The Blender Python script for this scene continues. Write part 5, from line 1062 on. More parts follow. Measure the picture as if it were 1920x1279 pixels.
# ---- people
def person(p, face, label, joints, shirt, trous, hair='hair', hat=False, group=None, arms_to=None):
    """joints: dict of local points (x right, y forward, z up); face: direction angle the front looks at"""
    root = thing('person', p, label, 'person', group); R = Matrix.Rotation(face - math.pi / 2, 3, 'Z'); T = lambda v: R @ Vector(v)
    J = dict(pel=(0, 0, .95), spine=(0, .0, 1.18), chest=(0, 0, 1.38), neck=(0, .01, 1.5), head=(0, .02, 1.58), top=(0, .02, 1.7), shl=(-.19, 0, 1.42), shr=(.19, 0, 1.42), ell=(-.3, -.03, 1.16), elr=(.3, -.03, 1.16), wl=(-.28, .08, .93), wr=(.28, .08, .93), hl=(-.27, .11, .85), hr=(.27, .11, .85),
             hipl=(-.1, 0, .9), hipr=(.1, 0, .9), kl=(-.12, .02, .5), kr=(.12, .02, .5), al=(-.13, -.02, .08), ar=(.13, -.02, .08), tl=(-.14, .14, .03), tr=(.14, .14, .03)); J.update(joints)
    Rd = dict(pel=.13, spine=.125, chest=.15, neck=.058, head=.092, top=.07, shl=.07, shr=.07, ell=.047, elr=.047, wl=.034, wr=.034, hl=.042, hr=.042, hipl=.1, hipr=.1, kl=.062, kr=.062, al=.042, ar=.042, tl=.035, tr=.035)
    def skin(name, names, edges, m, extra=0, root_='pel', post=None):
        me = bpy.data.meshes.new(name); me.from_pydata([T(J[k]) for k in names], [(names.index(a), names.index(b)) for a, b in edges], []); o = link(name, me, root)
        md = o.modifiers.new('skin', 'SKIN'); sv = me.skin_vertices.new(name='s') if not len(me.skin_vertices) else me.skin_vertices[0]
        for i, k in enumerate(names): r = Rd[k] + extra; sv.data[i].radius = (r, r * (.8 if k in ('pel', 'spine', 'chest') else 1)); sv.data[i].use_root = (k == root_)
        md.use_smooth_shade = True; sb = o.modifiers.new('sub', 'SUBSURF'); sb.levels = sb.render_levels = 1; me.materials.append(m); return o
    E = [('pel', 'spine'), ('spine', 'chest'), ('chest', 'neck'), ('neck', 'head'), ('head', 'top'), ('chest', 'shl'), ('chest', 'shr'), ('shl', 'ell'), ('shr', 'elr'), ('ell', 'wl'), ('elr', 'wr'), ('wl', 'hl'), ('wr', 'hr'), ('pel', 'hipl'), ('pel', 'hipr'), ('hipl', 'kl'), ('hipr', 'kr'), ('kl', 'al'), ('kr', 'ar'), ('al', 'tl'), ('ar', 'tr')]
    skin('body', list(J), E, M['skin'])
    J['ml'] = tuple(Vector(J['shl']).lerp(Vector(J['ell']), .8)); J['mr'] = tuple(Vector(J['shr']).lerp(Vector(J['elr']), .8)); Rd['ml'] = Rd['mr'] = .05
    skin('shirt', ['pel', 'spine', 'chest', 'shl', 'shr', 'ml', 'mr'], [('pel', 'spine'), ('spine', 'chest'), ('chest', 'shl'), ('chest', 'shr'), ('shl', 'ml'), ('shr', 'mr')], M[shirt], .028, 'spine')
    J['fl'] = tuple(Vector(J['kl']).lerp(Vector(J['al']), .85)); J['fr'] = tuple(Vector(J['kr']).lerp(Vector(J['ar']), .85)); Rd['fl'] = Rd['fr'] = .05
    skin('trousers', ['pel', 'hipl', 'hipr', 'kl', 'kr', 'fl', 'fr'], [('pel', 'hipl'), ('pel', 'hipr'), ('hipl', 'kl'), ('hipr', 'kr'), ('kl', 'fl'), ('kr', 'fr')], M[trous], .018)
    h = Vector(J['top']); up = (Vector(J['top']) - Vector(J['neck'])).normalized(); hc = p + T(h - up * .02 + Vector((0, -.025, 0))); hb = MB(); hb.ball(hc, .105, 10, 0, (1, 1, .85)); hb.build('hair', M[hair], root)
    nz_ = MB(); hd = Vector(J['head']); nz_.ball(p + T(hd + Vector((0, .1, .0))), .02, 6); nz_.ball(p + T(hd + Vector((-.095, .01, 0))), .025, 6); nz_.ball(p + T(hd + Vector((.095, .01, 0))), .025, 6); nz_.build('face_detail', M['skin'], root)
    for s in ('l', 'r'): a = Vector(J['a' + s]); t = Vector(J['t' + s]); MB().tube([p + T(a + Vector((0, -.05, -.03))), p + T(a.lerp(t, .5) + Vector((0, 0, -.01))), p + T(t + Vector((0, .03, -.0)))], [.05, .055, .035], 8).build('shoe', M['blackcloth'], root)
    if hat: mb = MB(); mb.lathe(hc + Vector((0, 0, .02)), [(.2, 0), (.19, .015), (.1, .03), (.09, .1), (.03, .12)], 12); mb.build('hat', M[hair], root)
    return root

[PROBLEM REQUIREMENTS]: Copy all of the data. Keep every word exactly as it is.

[WRITTEN SOLUTION]:
The Blender Python script for this scene continues. Write part 5, from line 1062 on. More parts follow. Measure the picture as if it were 1920x1279 pixels.
# ---- people
def person(p, face, label, joints, shirt, trous, hair='hair', hat=False, group=None, arms_to=None):
    """joints: dict of local points (x right, y forward, z up); face: direction angle the front looks at"""
    root = thing('person', p, label, 'person', group); R = Matrix.Rotation(face - math.pi / 2, 3, 'Z'); T = lambda v: R @ Vector(v)
    J = dict(pel=(0, 0, .95), spine=(0, .0, 1.18), chest=(0, 0, 1.38), neck=(0, .01, 1.5), head=(0, .02, 1.58), top=(0, .02, 1.7), shl=(-.19, 0, 1.42), shr=(.19, 0, 1.42), ell=(-.3, -.03, 1.16), elr=(.3, -.03, 1.16), wl=(-.28, .08, .93), wr=(.28, .08, .93), hl=(-.27, .11, .85), hr=(.27, .11, .85),
             hipl=(-.1, 0, .9), hipr=(.1, 0, .9), kl=(-.12, .02, .5), kr=(.12, .02, .5), al=(-.13, -.02, .08), ar=(.13, -.02, .08), tl=(-.14, .14, .03), tr=(.14, .14, .03)); J.update(joints)
    Rd = dict(pel=.13, spine=.125, chest=.15, neck=.058, head=.092, top=.07, shl=.07, shr=.07, ell=.047, elr=.047, wl=.034, wr=.034, hl=.042, hr=.042, hipl=.1, hipr=.1, kl=.062, kr=.062, al=.042, ar=.042, tl=.035, tr=.035)
    def skin(name, names, edges, m, extra=0, root_='pel', post=None):
        me = bpy.data.meshes.new(name); me.from_pydata([T(J[k]) for k in names], [(names.index(a), names.index(b)) for a, b in edges], []); o = link(name, me, root)
        md = o.modifiers.new('skin', 'SKIN'); sv = me.skin_vertices.new(name='s') if not len(me.skin_vertices) else me.skin_vertices[0]
        for i, k in enumerate(names): r = Rd[k] + extra; sv.data[i].radius = (r, r * (.8 if k in ('pel', 'spine', 'chest') else 1)); sv.data[i].use_root = (k == root_)
        md.use_smooth_shade = True; sb = o.modifiers.new('sub', 'SUBSURF'); sb.levels = sb.render_levels = 1; me.materials.append(m); return o
    E = [('pel', 'spine'), ('spine', 'chest'), ('chest', 'neck'), ('neck', 'head'), ('head', 'top'), ('chest', 'shl'), ('chest', 'shr'), ('shl', 'ell'), ('shr', 'elr'), ('ell', 'wl'), ('elr', 'wr'), ('wl', 'hl'), ('wr', 'hr'), ('pel', 'hipl'), ('pel', 'hipr'), ('hipl', 'kl'), ('hipr', 'kr'), ('kl', 'al'), ('kr', 'ar'), ('al', 'tl'), ('ar', 'tr')]
    skin('body', list(J), E, M['skin'])
    J['ml'] = tuple(Vector(J['shl']).lerp(Vector(J['ell']), .8)); J['mr'] = tuple(Vector(J['shr']).lerp(Vector(J['elr']), .8)); Rd['ml'] = Rd['mr'] = .05
    skin('shirt', ['pel', 'spine', 'chest', 'shl', 'shr', 'ml', 'mr'], [('pel', 'spine'), ('spine', 'chest'), ('chest', 'shl'), ('chest', 'shr'), ('shl', 'ml'), ('shr', 'mr')], M[shirt], .028, 'spine')
    J['fl'] = tuple(Vector(J['kl']).lerp(Vector(J['al']), .85)); J['fr'] = tuple(Vector(J['kr']).lerp(Vector(J['ar']), .85)); Rd['fl'] = Rd['fr'] = .05
    skin('trousers', ['pel', 'hipl', 'hipr', 'kl', 'kr', 'fl', 'fr'], [('pel', 'hipl'), ('pel', 'hipr'), ('hipl', 'kl'), ('hipr', 'kr'), ('kl', 'fl'), ('kr', 'fr')], M[trous], .018)
    h = Vector(J['top']); up = (Vector(J['top']) - Vector(J['neck'])).normalized(); hc = p + T(h - up * .02 + Vector((0, -.025, 0))); hb = MB(); hb.ball(hc, .105, 10, 0, (1, 1, .85)); hb.build('hair', M[hair], root)
    nz_ = MB(); hd = Vector(J['head']); nz_.ball(p + T(hd + Vector((0, .1, .0))), .02, 6); nz_.ball(p + T(hd + Vector((-.095, .01, 0))), .025, 6); nz_.ball(p + T(hd + Vector((.095, .01, 0))), .025, 6); nz_.build('face_detail', M['skin'], root)
    for s in ('l', 'r'): a = Vector(J['a' + s]); t = Vector(J['t' + s]); MB().tube([p + T(a + Vector((0, -.05, -.03))), p + T(a.lerp(t, .5) + Vector((0, 0, -.01))), p + T(t + Vector((0, .03, -.0)))], [.05, .055, .035], 8).build('shoe', M['blackcloth'], root)
    if hat: mb = MB(); mb.lathe(hc + Vector((0, 0, .02)), [(.2, 0), (.19, .015), (.1, .03), (.09, .1), (.03, .12)], 12); mb.build('hat', M[hair], root)
    return root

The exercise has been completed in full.